Would tele-working become not just acceptable, but actively encouraged, to minimise energy usage for transport ?
I've discovered, in the most part, that I've been doing the right things all along... though I've spent a year racked with doubt. I was un-nerved because the world I saw around me was not affirming what I thought should be the case... and it undermined my confidence (which usually borders on arrogance and is sometimes mistaken for the same) that I could make the right decisions. I've done a lot of thinking, a lot of reading and a fair bit of writing over the past 12 months... day by-day progressing that which I feel I can trust - in a philosophical sense. It has been quite an emotional experience... if that doesn't sound too soppy. I've felt everything from the wildest irrational fear and distrust to elation at finally grasping the meaning of things my grandparents told me as a child that I never previously understood - and had filed mentally under 'utterly bizarre'. I'm not sure I could better explain than my grandparents did - and am aware that others will likely file this as 'utterly bizarre' - it is a bit like grasping for the first time the most important human trait... where every description of it you'll have heard before and will argue is "obvious" but is rote-learned - rather than understood. If I visualise people who've grasped this as having a light-bulb above their head, I wonder who I know who also "knows" - and I suspect not many. I'm sure my grandparents at least knew that there was something 'important' - and suspect they'd "got it" - but can't ask today. I'm entirely unconvinced that my parents have (my Dad keeps saying he "understands" - but, judging by other things he says, he understands something else) and I'm sure my peers have not. Bizarrely, I can't just tell them - since it is not a new fact, but a connection between all facts - and it defies explicit description in natural language. Perhaps, like with science, the best that can be achieved is to refute false claims and to let others make the discovery for themselves.
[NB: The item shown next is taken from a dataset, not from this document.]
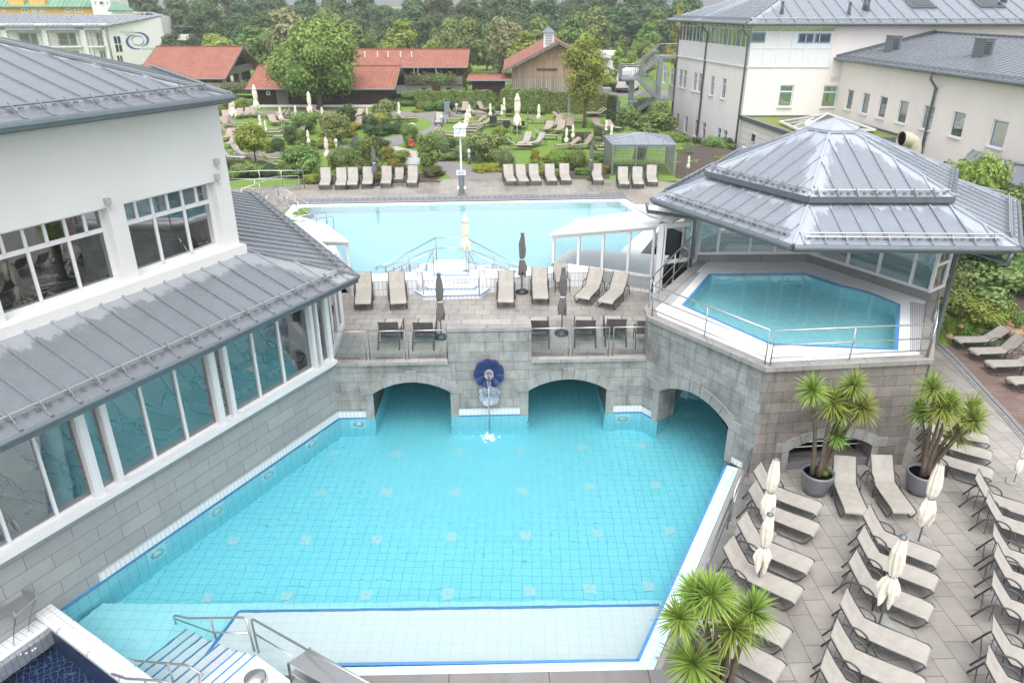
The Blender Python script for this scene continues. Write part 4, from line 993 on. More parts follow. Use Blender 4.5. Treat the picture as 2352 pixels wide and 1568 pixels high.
m = MB(); apx = V(capc.x, capc.y, capc.z + .38); h9 = hexr(capc, .88, ang7, capc.z + .08)
for k in range(6):
    m.poly([h9[k], h9[(k + 1) % 6], apx]); m.quad(h9[k] - V(0, 0, .10), h9[(k + 1) % 6] - V(0, 0, .10), h9[(k + 1) % 6], h9[k])
    m.bar(h9[k], apx, .04, .04)
m.poly([p - V(0, 0, .1) for p in reversed(h9)])
o = m.build('roof_cap', M['zincB'], gp)
m = MB()
for k in range(6): m.bar(hexv[k] + V(0, 0, .03), h7i[k] + V(0, 0, .03), .07, .05); m.bar(h7[k] + V(0, 0, .03), h8[k] + V(0, 0, .03), .07, .05)
m.build('ridge_cap', M['zincB'], gp)
downpipe('downpipe', '', [P_l + V(.2, -.15, -.15), P_l + V(.25, -.1, -.45), V(6.55, 25.6, 5.25), V(6.55, 25.6, DZ)], .07, gp)
pr = hexv[1]; downpipe('downpipe', '', [pr + V(-.15, 0, -.15), pr + V(-.15, 0, -.5), V(13.95, 21.95, 5.3), V(13.9, 21.85, 3.0), V(13.85, 21.8, .1)], .07, gp)
# ================================================================ rails
def railing(name, label, pts, h=1.0, mids=(.55, .12), post_every=1.9, z=0, cat='railing', group=None, r=.024, mt='steel', glass=None, posts=None):
    pts = [Vector(p) for p in pts]; t = thing(name, label, cat, (pts[0] + pts[-1]) / 2, group); up = lambda p, q: p + V(0, 0, q)
    m = MB(); m.tube([up(pts[0], 0)] + [up(p, h) for p in pts] + [up(pts[-1], 0)], r, 8); m.build('handrail', M[mt], t, True)
    for q in mids: m = MB(); m.tube([up(p, q) for p in pts], r * .75, 6); m.build('mid_rail', M[mt], t, True)
    for a, b in zip(pts[:-1], pts[1:]):
        n = max(1, round((b - a).length / post_every))
        for k in range(1, n + (0 if (b - pts[-1]).length < 1e-6 else 1)):
            p = a.lerp(b, k / n); m = MB(); m.tube([p, up(p, h)], r * .85, 6); m.lathe([(.05, 0), (.05, .012), (.02, .015)], c=p, n=10); m.build('post', M[mt], t, True)
    if glass:
        for a, b in zip(pts[:-1], pts[1:]):
            d = (b - a).normalized(); m = MB(); m.quad(up(a + d * .08, .06), up(b - d * .08, .06), up(b - d * .08, glass), up(a + d * .08, glass)); m.build('glass_panel', M['glassC'], t)
    return t
zc = DZ + .04
cr = lambda p, q=.17: p
c0_, c1_, c2_, c3_, c4_ = [inset(GO, .15)[i] for i in (8, 0, 1, 2, 3)]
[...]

Unemployment is a worry, but it isn't a catastrophe. We managed in the 1970s with 3/4 day weeks, and - aside from the aesthetic nightmare "punk"; embarrassing nylon shirts and flared trousers... we survived fine. I'm not worried especially about unemployment - in fact, I think it desperately overdue. I'm reminded of the
Orange advert which features a man walking through New York after the lights went out (screened after the Enron scam gave California rolling blackouts) with the tag line that went something like "When the lights went out, we could finally see" - or something like that. Unemployment is important. Unemployment allows people to decide what they want to do next. If we never find opportunity to choose, we'll never be free.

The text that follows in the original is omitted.